SOURCE DATA:
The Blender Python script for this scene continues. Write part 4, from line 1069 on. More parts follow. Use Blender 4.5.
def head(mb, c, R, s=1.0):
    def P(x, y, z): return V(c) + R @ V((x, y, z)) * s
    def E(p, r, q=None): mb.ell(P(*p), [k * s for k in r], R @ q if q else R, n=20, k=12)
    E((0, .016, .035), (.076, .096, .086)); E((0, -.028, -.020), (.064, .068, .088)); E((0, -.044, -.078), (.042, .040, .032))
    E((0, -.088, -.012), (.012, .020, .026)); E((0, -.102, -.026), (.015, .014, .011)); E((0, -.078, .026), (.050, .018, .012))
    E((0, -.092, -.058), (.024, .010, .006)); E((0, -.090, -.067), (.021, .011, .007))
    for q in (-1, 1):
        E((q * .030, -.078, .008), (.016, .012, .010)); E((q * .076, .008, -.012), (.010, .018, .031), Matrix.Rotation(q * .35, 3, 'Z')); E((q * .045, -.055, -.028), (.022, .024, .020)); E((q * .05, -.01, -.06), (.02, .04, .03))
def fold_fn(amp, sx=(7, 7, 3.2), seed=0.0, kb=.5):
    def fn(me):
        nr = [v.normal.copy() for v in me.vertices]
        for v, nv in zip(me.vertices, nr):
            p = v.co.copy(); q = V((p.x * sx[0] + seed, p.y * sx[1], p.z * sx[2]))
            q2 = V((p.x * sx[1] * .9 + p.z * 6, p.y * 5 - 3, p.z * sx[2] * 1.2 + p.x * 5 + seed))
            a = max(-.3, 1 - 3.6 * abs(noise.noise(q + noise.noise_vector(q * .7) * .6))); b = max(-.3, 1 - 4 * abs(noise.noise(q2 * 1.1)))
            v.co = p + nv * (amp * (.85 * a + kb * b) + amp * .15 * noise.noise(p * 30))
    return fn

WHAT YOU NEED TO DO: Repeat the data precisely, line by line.

FINISHED ANSWER:
The Blender Python script for this scene continues. Write part 4, from line 1069 on. More parts follow. Use Blender 4.5.
def head(mb, c, R, s=1.0):
    def P(x, y, z): return V(c) + R @ V((x, y, z)) * s
    def E(p, r, q=None): mb.ell(P(*p), [k * s for k in r], R @ q if q else R, n=20, k=12)
    E((0, .016, .035), (.076, .096, .086)); E((0, -.028, -.020), (.064, .068, .088)); E((0, -.044, -.078), (.042, .040, .032))
    E((0, -.088, -.012), (.012, .020, .026)); E((0, -.102, -.026), (.015, .014, .011)); E((0, -.078, .026), (.050, .018, .012))
    E((0, -.092, -.058), (.024, .010, .006)); E((0, -.090, -.067), (.021, .011, .007))
    for q in (-1, 1):
        E((q * .030, -.078, .008), (.016, .012, .010)); E((q * .076, .008, -.012), (.010, .018, .031), Matrix.Rotation(q * .35, 3, 'Z')); E((q * .045, -.055, -.028), (.022, .024, .020)); E((q * .05, -.01, -.06), (.02, .04, .03))
def fold_fn(amp, sx=(7, 7, 3.2), seed=0.0, kb=.5):
    def fn(me):
        nr = [v.normal.copy() for v in me.vertices]
        for v, nv in zip(me.vertices, nr):
            p = v.co.copy(); q = V((p.x * sx[0] + seed, p.y * sx[1], p.z * sx[2]))
            q2 = V((p.x * sx[1] * .9 + p.z * 6, p.y * 5 - 3, p.z * sx[2] * 1.2 + p.x * 5 + seed))
            a = max(-.3, 1 - 3.6 * abs(noise.noise(q + noise.noise_vector(q * .7) * .6))); b = max(-.3, 1 - 4 * abs(noise.noise(q2 * 1.1)))
            v.co = p + nv * (amp * (.85 * a + kb * b) + amp * .15 * noise.noise(p * 30))
    return fn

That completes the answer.